Le coin du pêcheur, Daniel Nadaud, 1990
Cannes à pêche, fils de pêche, douille d’obus/ Don de l’artiste
Daniel Nadaud construit son travail autour d’objets du quotidien qui ont perdu leur valeur d’usage et leur association au sein de ses installations et sculptures leur confère un nouveau sens.
Jusqu’à aujourd’hui, rares sont les pièces produites par Daniel Nadaud qui s’éloignent de souvenirs réinventés. L’emploi d’objets retrouvés ou chinés teinte l’œuvre de l’artiste d’une intimité et d’une familiarité désuète due aux traces du temps.
La plupart du temps liées aux souvenirs d’enfance, Daniel Nadaud voit ses pièces comme la transcription et l’évocation de périodes d’incertitudes partagées entre la ville et la campagne.

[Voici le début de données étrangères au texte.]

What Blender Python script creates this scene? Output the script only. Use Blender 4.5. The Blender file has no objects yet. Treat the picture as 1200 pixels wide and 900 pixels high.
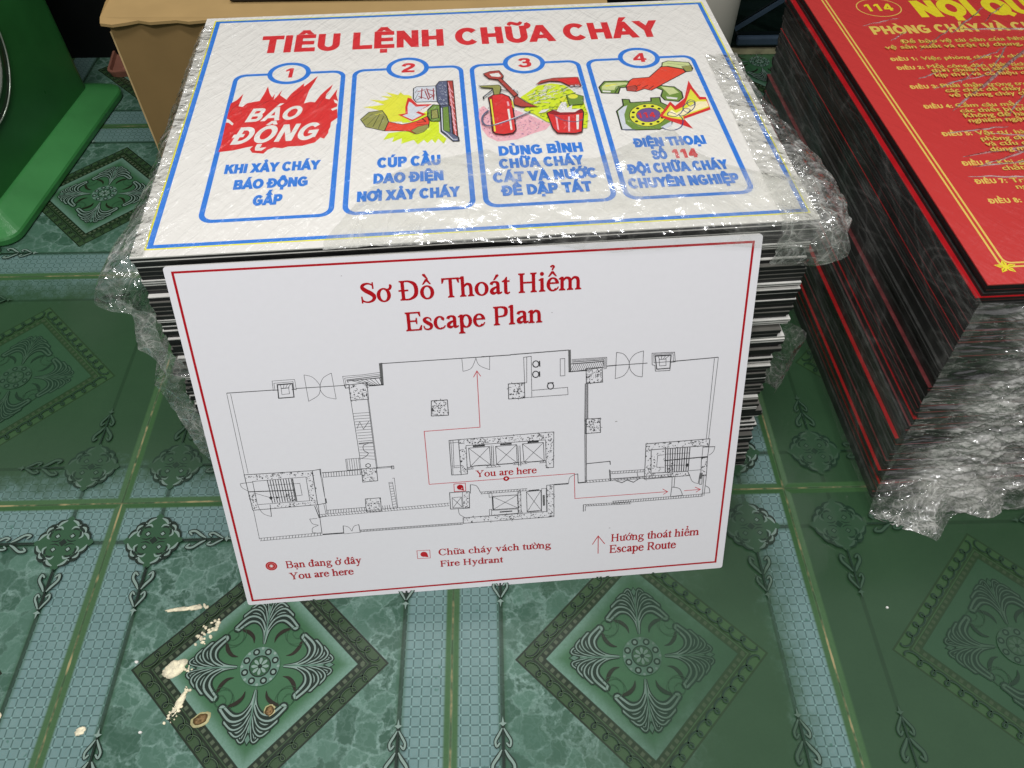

Le Coin du Pêcheur réalisé en 1990 fait directement référence à la pêche à la grenouille que l’artiste a pratiquée dans son enfance. Cette activité à la fois paisible et cruelle lui permet de mettre en lumière la grande ambiguïté de la nature (et a fortiori de la campagne) qui oscille toujours entre lieu à la beauté calme et pacifique et théâtre de grandes horreurs et actes de cruauté. Par son architecture frêle, Le Coin du pêcheur prend la forme une sorte de piège métaphorique – pas très éloigné de la toile d’araignée. La tension entre les différents visages de la nature se retrouve dans celle des fils des cannes à pêche tous maintenus à une douille d’obus 75. Cet objet est comme une menace au sein de la pièce, un rappel discret mais gênant de l’impact de la Première Guerre Mondiale sur les campagnes : à demi enterré et comme tiré du sol par les cannes à pêche, il évoque les drames postérieurs à la guerre provoqués par l’explosion d’obus perdus dans les labours et activés par le soc d’une charrue. Par son évocation des horreurs que dissimule une nature enchanteresse, Le Coin du Pêcheur délivre le même message et se nourrit de la même atmosphère que le Dormeur du Val de Rimbaud, mais aussi l’œuvre littéraire de mémoire de Maurice Gennevoix. La douille d’obus rappelle également comment les familles confrontées à la découverte de résidus industriels de la guerre les ont réemployés de manière fonctionnelle mais aussi commémorative.
Daniel Nadaud a passé une partie de son enfance à une trentaine de kilomètres de Piacé. Depuis 2012, chaque année, il rassemble dans 1 cahier de 32 pages nommés d’après le Coin du Pêcheur; Cahier du Pêcheur, des souvenirs concernant la région. À la fois journaux intimes et recueils de récits ruraux, ces Cahiers reflètent bien la destination du Coin du Pêcheur: par le biais de ses souvenirs d’enfants, Daniel Nadaud donne une vision plus globale et multiforme de la campagne.
Le Coin du Pêcheur est par ailleurs une œuvre très graphique: les fines cannes à pêche et leur fil découpent le paysage, en troublent l’appréhension tandis que leurs contours mêmes sont difficiles à saisir grâce à ce jeu de rayures rouge et noir. Ce trouble optique que la forme et les couleurs de la pièce crée chez le spectateur en fait une sorte de sculpture vibrante, extrêmement aérienne.